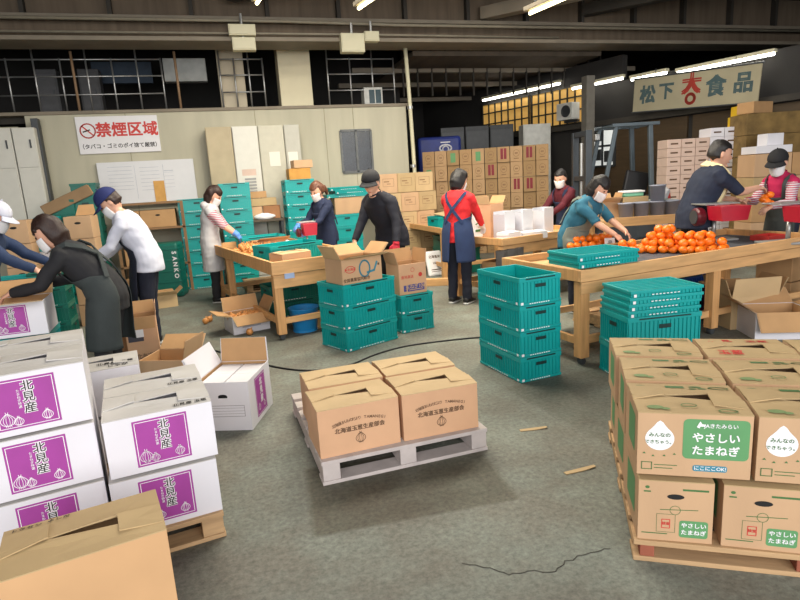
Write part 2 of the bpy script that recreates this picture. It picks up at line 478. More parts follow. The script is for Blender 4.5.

━━━━━━━━

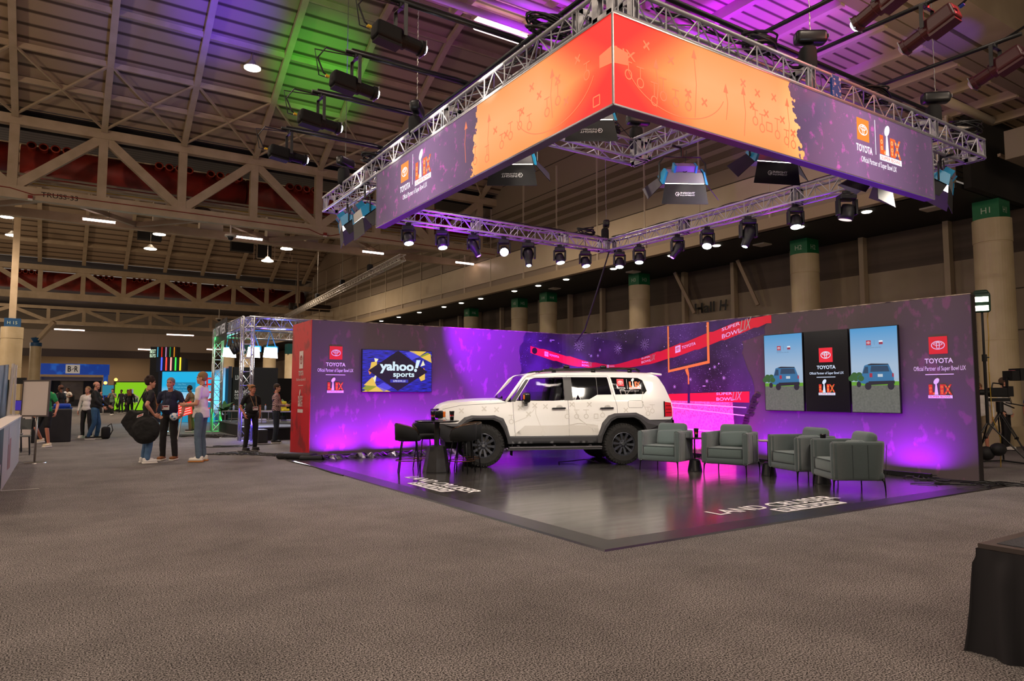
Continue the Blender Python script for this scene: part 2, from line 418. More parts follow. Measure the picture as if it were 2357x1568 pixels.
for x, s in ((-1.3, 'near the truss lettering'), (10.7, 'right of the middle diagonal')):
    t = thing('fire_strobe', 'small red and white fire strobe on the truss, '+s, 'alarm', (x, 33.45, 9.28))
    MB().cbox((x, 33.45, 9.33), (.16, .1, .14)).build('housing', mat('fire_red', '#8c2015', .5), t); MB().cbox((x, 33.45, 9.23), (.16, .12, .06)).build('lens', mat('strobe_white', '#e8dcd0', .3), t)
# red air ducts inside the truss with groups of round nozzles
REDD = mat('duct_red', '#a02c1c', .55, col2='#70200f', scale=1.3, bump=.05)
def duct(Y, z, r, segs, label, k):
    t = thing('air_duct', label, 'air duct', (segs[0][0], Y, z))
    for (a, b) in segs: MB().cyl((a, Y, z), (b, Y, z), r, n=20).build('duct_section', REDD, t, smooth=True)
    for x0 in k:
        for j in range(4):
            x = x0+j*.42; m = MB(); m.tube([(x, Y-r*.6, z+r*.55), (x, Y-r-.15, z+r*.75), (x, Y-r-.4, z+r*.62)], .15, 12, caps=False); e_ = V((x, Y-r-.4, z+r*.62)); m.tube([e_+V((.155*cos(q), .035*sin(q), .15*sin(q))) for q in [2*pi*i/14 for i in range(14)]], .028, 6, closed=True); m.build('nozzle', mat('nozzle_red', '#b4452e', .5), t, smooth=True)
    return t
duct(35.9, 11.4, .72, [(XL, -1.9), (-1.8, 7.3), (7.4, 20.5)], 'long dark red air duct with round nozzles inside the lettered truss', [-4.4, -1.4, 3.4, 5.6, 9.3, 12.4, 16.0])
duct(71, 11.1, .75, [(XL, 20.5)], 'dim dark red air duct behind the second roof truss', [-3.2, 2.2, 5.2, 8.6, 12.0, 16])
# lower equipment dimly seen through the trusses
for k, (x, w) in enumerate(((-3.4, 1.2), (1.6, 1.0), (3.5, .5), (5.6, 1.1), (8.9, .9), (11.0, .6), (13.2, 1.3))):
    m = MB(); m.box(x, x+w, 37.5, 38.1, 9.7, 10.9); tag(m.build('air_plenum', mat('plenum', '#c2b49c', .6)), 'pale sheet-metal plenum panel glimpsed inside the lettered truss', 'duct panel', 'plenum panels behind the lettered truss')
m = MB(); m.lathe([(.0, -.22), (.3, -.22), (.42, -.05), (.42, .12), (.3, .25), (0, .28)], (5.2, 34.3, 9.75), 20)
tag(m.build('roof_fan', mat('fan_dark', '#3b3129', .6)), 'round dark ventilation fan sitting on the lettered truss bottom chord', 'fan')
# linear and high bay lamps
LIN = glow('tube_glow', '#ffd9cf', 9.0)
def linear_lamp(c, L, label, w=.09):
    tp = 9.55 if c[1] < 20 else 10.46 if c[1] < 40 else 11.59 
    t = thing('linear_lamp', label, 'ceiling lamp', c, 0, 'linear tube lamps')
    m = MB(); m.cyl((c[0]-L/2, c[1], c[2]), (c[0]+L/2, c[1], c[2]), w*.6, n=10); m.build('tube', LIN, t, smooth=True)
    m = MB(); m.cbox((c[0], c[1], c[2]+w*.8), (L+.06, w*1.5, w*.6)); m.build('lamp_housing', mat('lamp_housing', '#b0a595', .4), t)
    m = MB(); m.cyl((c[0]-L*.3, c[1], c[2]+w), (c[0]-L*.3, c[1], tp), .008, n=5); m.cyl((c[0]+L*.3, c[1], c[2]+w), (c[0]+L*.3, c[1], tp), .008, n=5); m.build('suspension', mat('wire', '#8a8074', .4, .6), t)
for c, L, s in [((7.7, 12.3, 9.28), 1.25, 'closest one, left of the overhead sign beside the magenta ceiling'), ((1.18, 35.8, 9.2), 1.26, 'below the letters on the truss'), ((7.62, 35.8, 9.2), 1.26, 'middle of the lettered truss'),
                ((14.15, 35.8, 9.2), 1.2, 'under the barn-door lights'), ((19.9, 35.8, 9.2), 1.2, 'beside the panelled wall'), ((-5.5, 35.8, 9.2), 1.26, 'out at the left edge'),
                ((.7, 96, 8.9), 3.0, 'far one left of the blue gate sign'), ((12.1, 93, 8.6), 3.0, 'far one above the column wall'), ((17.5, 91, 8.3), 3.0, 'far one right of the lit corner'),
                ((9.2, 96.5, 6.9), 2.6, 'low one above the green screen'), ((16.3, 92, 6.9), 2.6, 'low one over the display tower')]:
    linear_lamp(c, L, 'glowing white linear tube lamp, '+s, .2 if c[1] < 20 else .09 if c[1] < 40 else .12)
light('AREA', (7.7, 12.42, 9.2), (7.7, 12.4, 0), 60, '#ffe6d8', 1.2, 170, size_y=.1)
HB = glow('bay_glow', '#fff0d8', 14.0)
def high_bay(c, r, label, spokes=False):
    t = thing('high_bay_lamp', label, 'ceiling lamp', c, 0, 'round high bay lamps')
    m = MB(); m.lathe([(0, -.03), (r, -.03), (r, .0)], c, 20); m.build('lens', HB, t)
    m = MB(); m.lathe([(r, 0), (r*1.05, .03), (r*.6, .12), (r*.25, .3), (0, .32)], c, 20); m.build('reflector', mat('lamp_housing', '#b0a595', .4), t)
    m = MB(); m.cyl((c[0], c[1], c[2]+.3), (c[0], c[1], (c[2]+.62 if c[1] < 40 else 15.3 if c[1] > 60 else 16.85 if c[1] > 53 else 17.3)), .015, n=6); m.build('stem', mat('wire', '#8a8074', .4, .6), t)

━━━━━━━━

▶ Task details
Count how many lines contain "picture" and give only that count.

▶ Reply
2